Astrophysicists at the University of Texas at Arlington (UTA) in the US investigated the star system Gliese 832 for additional exoplanets residing between the two currently known alien worlds in this system. Their computations revealed that an additional Earth-like planet with a dynamically stable configuration may be residing at a distance ranging from 0.25 to 2.0 astronomical unit (AU) from the star.

Image for representation only

"According to our calculations, this hypothetical alien world would probably have a mass between 1 to 15 Earth's masses," said Suman Satyal, UTA physics researcher and lead author of the research published in The Astrophysical Journal.

Gliese 832 is a red dwarf and has just under half the mass and radius of the Sun. The star is orbited by a giant Jupiter-like exoplanet designated Gliese 832b and by a super-Earth planet Gliese 832c.

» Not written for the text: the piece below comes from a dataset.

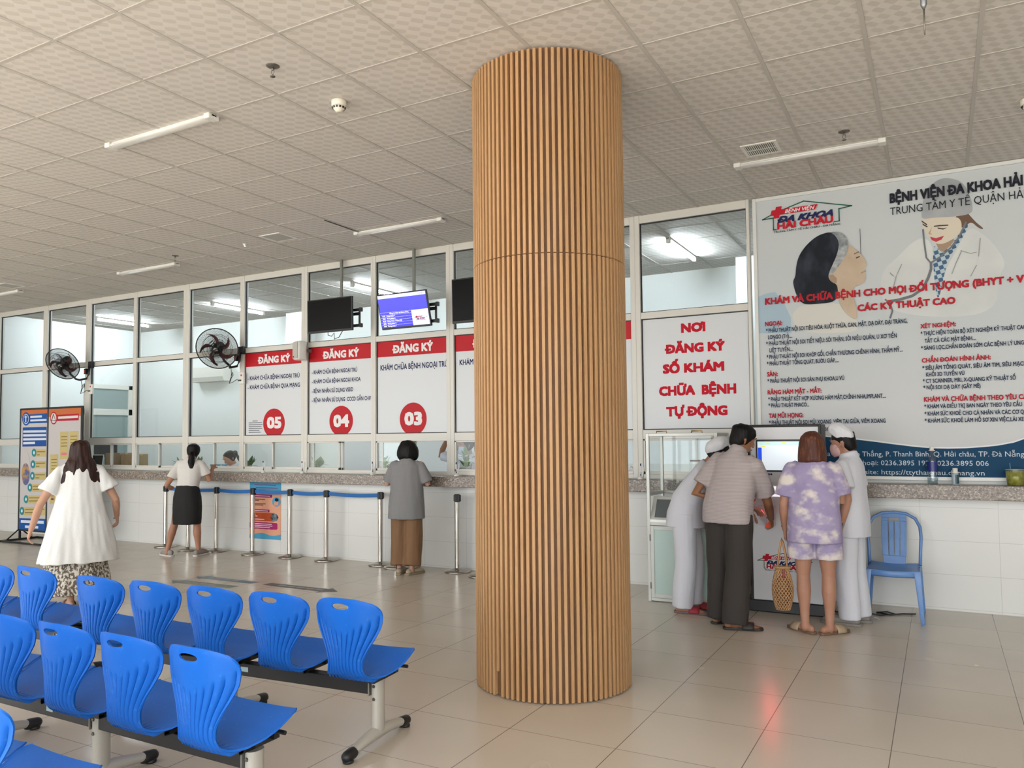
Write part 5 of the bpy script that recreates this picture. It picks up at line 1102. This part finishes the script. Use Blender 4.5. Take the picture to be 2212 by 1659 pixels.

The gas giant with 0.64 Jupiter masses is orbiting the star at a distance of 3.53 AU, while the other planet is potentially a rocky world, around five times more massive than the Earth, residing very close its host star - about 0.16 AU.

"This is an important breakthrough demonstrating the possible existence of a potential new planet orbiting a star close to our own," said Alexander Weiss from UTA. "The fact that Dr Satyal was able to demonstrate that the planet could maintain a stable orbit in the habitable zone of a red dwarf for more than one billion years is extremely impressive," Weiss said.

The team analysed the simulated data with an injected Earth-mass planet on this nearby planetary system hoping to find a stable orbital configuration for the planet that may be located in a vast space between the two known planets.

Gliese 832b and Gliese 832c were discovered by the radial velocity technique, which detects variations in the velocity of the central star, due to the changing direction of the gravitational pull from an unseen exoplanet as it orbits the star. By regularly looking at the spectrum of a star - and so, measuring its velocity - one can see if it moves periodically due to the influence of a companion.

"We also used the integrated data from the time evolution of orbital parameters to generate the synthetic radial velocity curves of the known and the Earth-like planets in the system," said Satyal. "We obtained several radial velocity curves for varying masses and distances indicating a possible new middle planet," he said.

The team figured out that the assumed data with an instilled Earth-mass planet on the nearby planetary system would expecting to find a stable orbital configuration for the planet.